In this excerpt, Agee defines what goes into the making of a Huston shot, then conjures one from the director’s milestone crime movie The Asphalt Jungle (1950):“Much that is best in Huston’s work comes of his sense of what is natural to the eye and his delicate, simple feeling for space relationships: his camera huddles close to those who huddle to talk, leans back a proportionate distance, relaxing, if they talk casually. He loathes camera rhetoric and the shot-for-shot’s-sake; but because he takes each moment catch-as-catch-can and is so deeply absorbed in doing the best possible thing with it he has made any number of unforgettable shots . . . . Sometimes the shot is just a spark—a brief glint of extra imagination and perception. During the robbery sequence in Asphalt Jungle there is a quick glimpse of the downtown midnight street at the moment when people have just begun to hear the burglar alarms. Unsure, still, where the trouble is, the people merely hesitate a trifle in their ways of walking, and it is like the first stirrings of metal filings before the magnet beneath the paper pulls them into patterns.”
Even as a movie critic, Agee is still a poet, a novelist, and a journalist. He’s lyrically analytical. In his charged, evocative words, we can’t separate description from analysis. What permeates the prose is his alertness to experience, whether in the cinema or out. Sometime in the near future, when people become so cemented to their smart phones that they forget what conversing in person is like, a line like “his camera huddles close to those who huddle to talk, leans back a proportionate distance, relaxing, if they talk casually” will bring it back.
Seminal critics like Agee influence moviemakers as well as movie lovers. Not long after this article, Agee worked with Huston on the script for The African Queen. Two decades later, in an interview with Louise Sweeney for the Christian Science Monitor, Huston explained his editing techniques using similar human analogies: “Look at that lamp. Now look at me. Look back at the lamp. Now look at me. Do you see what you did [the second time]? You blinked. Those are cuts. Your mind cuts [the scene]. You behold the lamp. And you behold me. So in cutting the scene you cut with the physiology.”
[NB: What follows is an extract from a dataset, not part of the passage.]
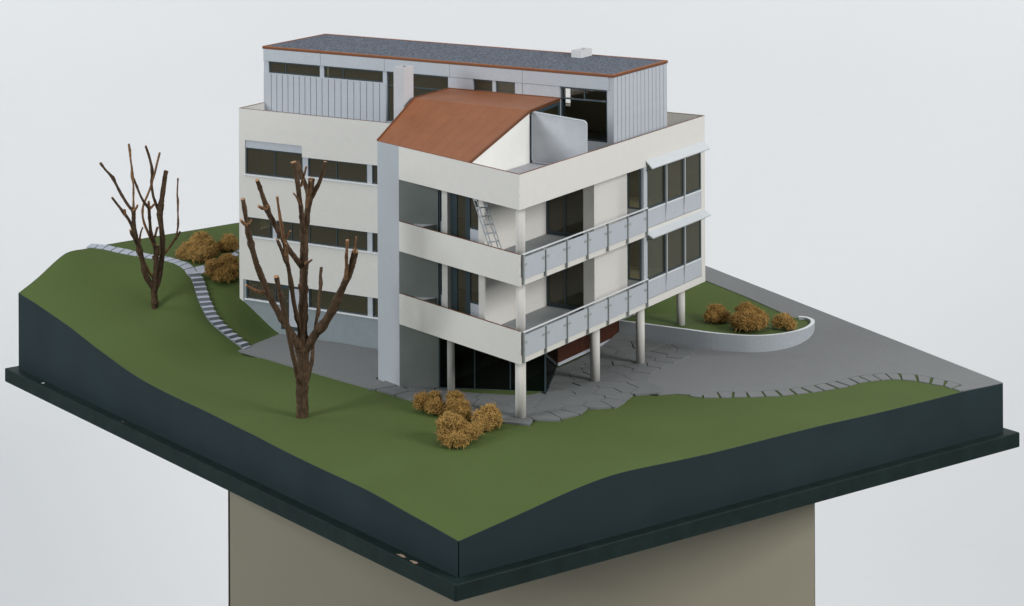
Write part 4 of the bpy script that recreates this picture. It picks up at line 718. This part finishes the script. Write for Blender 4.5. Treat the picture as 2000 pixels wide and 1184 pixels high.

Beyond his lucidity and sensitivity, as well as his grasp of cinema as both a modern art and a primal force, Agee’s peerless ability to capture the look and feel of a film in images of his own makes him a critic of genius. I first devoured “Undirectable Director” as a young teen in a college reading room while I was waiting for my mother to finish a night course. Then I pored through all of Agee on Film, focusing particularly on his reviews of Huston’s movies. No other critic had engaged me so completely—emotionally, intellectually, and viscerally, all at once. His perceptions and his genius at expressing them seemed to get at the core of movies and moviemaking. I don’t think there’s a single more eloquent expression of what a great writer-director can do than the idea that he can focus every element of a film “as simply as rays in a burning-glass”—as Agee wrote Huston did in The Treasure of the Sierra Madre.
Agee possesses what directors like Huston have: a vision of movies that sticks. His criticism takes in a film whole; it awakens readers to all the feelings, impressions, and fleeting realizations that make up our experience of a real live movie. His writing also reverberates with the arguments and actions going on outside the theater’s doors. Read it at an early age, and it becomes a passion for life.